写真2 ハイレゾオーディオワイヤレス(右)とハイレゾオーディオのロゴ

 音域(再生周波数幅)がCDの4倍以上、音の大きさの階調(精細さ)は256倍以上のハイレゾ定義をクリアした製品に付与されるハイレゾロゴマークを付けた製品が増え、ユーザーが安心して購買できる環境が整ったことが背景にある。

 コロナ禍の消費者の購買行動に、高付加価値製品を求める傾向が顕著になったと指摘されているが、オーディオにおいても同様の傾向がみられ、ハイレゾロゴの効果は高い。

■ハイレゾワイヤレス製品も

 JASは18年11月28日に、〝ハイレゾオーディオワイヤレスロゴ(ハイレゾワイヤレス)〟の導入を発表した。ワイヤードのヘッドホン/イヤホンに限られていたハイレゾロゴ付与が、ブルートゥースを使うワイヤレス接続製品も対象になった。

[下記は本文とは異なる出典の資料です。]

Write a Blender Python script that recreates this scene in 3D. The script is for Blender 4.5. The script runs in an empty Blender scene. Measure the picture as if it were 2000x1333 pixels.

 ブルートゥース搭載製品はイヤホンでは圧倒的なシェアがあり、〝ハイレゾワイヤレスロゴ〟も市場活性化のけん引役を果たしている。ライセンス認証条件は、データを圧縮(エンコード)して無線で送り、伸長(デコード)して元のデータに戻す〝コーデック〟の認証と、そのほかの回路も含む〝プロダクト〟の2項目が〝ハイレゾ〟の規格に適合していることの2条件。

 コーデック認証は聴感評価と、テスト音源と評価ツールを使った試験でスペッククリアが求められる。

■完全ワイヤレスイヤホンが定着

 完全ワイヤレス製品に代表されるブルートゥース搭載製品は、ヘッドホン/イヤホンの半数以上を占めており市場をけん引。20年までに、ブルートゥース規格搭載製品は年平均成長率7%で、オーディオ市場を引き続きけん引していくと予測されている。

■アナログレコードも伸長

写真3 レコードプレーヤーの人気も高い

 ハイレゾの普及は、一切デジタル圧縮していないアナログレコードへの関心を高め、ブーム化していることもオーディオ市場の追い風になっている。

 ハイレゾ、アナログレコードの新旧トレンド好調は根強いと考えられている。演奏家は、CDなど光メディア、デジタルネット配信、アナログレコードの三つのメディアで作品をリリースすることがグローバルで定着している。店頭のアナログプレーヤーの充実ぶりは、完全ワイヤレスイヤホンに引けを取らない。

 日本レコード協会がまとめている、アナログレコードの生産実績集計によれば、今年4月までの累計枚数は邦盤が前年同期比224%の29万3000枚、洋盤が同125%の12万7000枚、合計同181%の42万枚と絶好調。レコードプレーヤーやカートリッジの販売好調を裏付けている。

■広がる音楽を楽しむ新様式

 世界中が厳しい情勢下にあるが、ネットを通じたミュージシャンのグローバルな活動は活発化している。コンサートの配信も盛んになった。人類だけが享受できる文化的娯楽の音楽を、いつでもどこでも楽しめる環境を支えているオーディオ市場にも、新たな様式が浸透している。ポストコロナ時代にも期待が持てる。